Der primäre Vorteil dynamischer Attributionsmodelle liegt darin, dass sie genauere Resultate liefern als die heuristischen Modelle, zu denen auch das Bathtub-Modell gehört. Der Grund dafür ist, dass sowohl das Markov- als auch das Shapley-Wert-Modell ihre Berechnungen nicht anhand von willkürlich festgelegten Gewichten durchführen, sondern die Gewichte der Stationen in den Interaktionspfaden selbstständig anhand der Daten ermitteln. Sie eliminieren folglich den menschlichen Einfluss auf die Analyse und sind den heuristischen Modellen daher klar überlegen.
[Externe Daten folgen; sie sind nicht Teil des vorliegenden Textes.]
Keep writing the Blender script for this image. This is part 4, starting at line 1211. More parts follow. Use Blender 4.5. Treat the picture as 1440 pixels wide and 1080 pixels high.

Insbesondere, wenn es um die Berechnung der Kosten-Umsatz-Relation für sehr teure Marketing-Kanäle wie beispielsweise Search-Engine-Advertising (SEA) geht, ist der Einsatz von Modellen der höchsten Präzision geboten, da Fehleinschätzungen zu besonders hohen unnötigen Folgekosten führen.